Check every line for the word "scene" and state how many lines have it. Reply with the number alone.
# # # #
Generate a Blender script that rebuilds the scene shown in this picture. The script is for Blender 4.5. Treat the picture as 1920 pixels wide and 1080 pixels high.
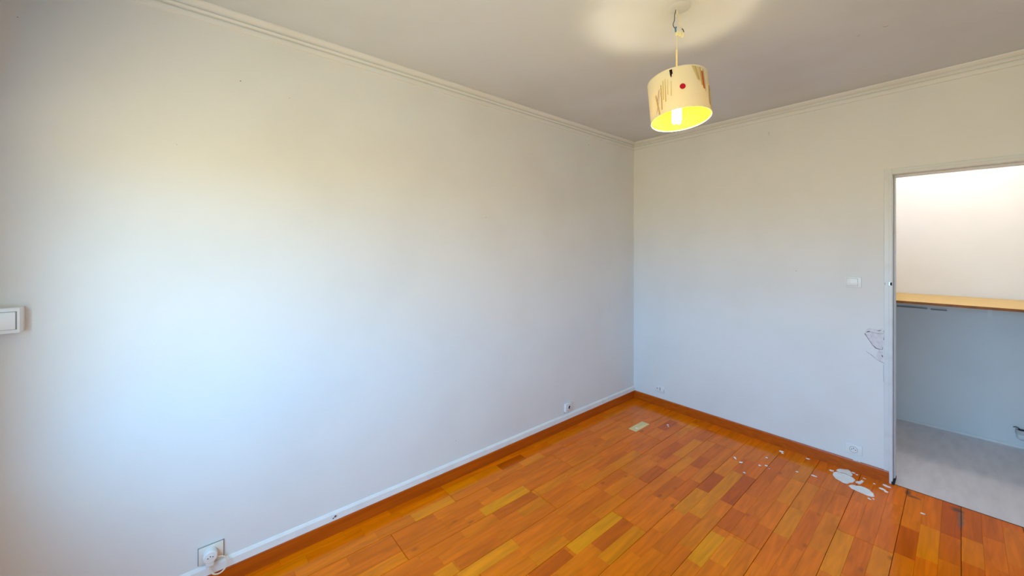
import bpy, bmesh, math, random
from mathutils import Vector, Matrix
random.seed(7)
S = bpy.context.scene
COL = S.collection
for o in list(bpy.data.objects): bpy.data.objects.remove(o)

# ------------------------------------------------------------------ camera, sky, exposure
CAM = Vector((2.136, -3.419, 1.5)); YAW = math.radians(49.72); FPX = 713.7
cd = bpy.data.cameras.new('camera'); cam = bpy.data.objects.new('camera', cd); COL.objects.link(cam)
cam.location = CAM; cam.rotation_euler = (math.pi/2, 0, YAW)
cd.sensor_width = 36; cd.lens = 36*FPX/1920; cd.shift_y = -(540-466)/1920; cd.clip_start = .02
S.camera = cam
S.view_settings.view_transform = 'Standard'; S.view_settings.look = 'None'
S.view_settings.gamma = 1; S.view_settings.use_curve_mapping = False
S.view_settings.exposure = 0.18

SKY_STRENGTH = 13.4
SKY = (.285, .635, 1.06); GROUND = (.50, .44, .255)
w = bpy.data.worlds.new('world'); S.world = w; w.use_nodes = True
nt = w.node_tree; nt.nodes.clear()
tc = nt.nodes.new('ShaderNodeTexCoord'); sp = nt.nodes.new('ShaderNodeSeparateXYZ')
rp = nt.nodes.new('ShaderNodeValToRGB'); bg = nt.nodes.new('ShaderNodeBackground'); wo = nt.nodes.new('ShaderNodeOutputWorld')
mr = nt.nodes.new('ShaderNodeMapRange'); mr.inputs[1].default_value = -1; mr.inputs[2].default_value = 1
nt.links.new(tc.outputs['Generated'], sp.inputs[0]); nt.links.new(sp.outputs[2], mr.inputs[0]); nt.links.new(mr.outputs[0], rp.inputs[0])
cr = rp.color_ramp; cr.elements[0].position = 0; cr.elements[0].color = (*GROUND, 1)
cr.elements[1].position = 1; cr.elements[1].color = (*SKY, 1)
e = cr.elements.new(.47); e.color = (*GROUND, 1); e = cr.elements.new(.53); e.color = (*SKY, 1)
nt.links.new(rp.outputs[0], bg.inputs[0]); bg.inputs[1].default_value = SKY_STRENGTH
nt.links.new(bg.outputs[0], wo.inputs[0])

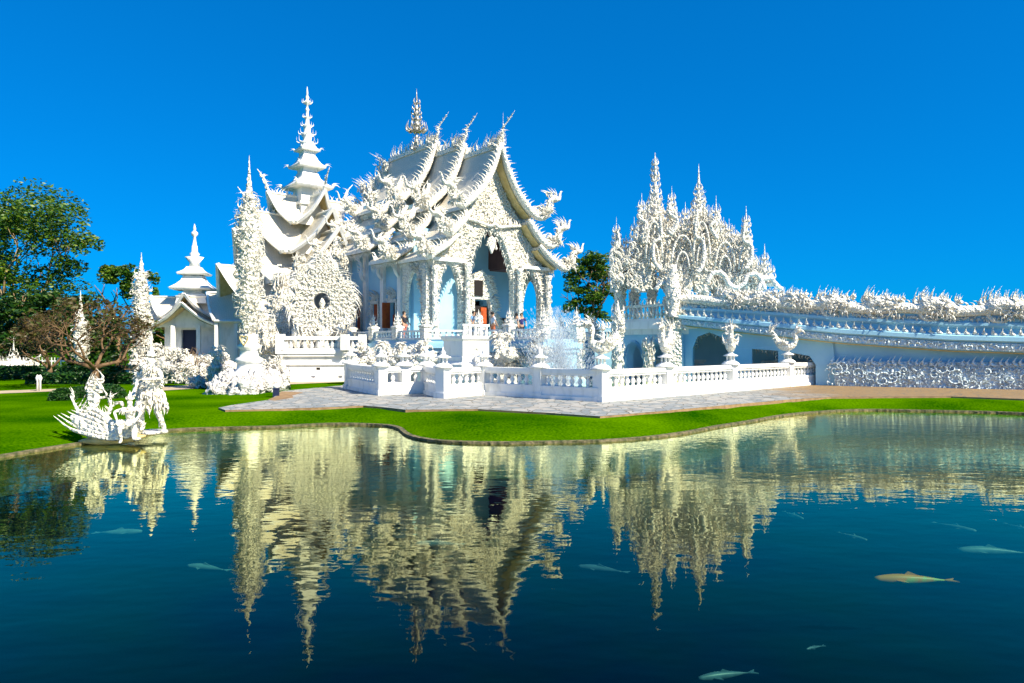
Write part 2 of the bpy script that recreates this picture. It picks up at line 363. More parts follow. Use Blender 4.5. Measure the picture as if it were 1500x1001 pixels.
# # # #
▶ **COMPLETE OUTPUT**
2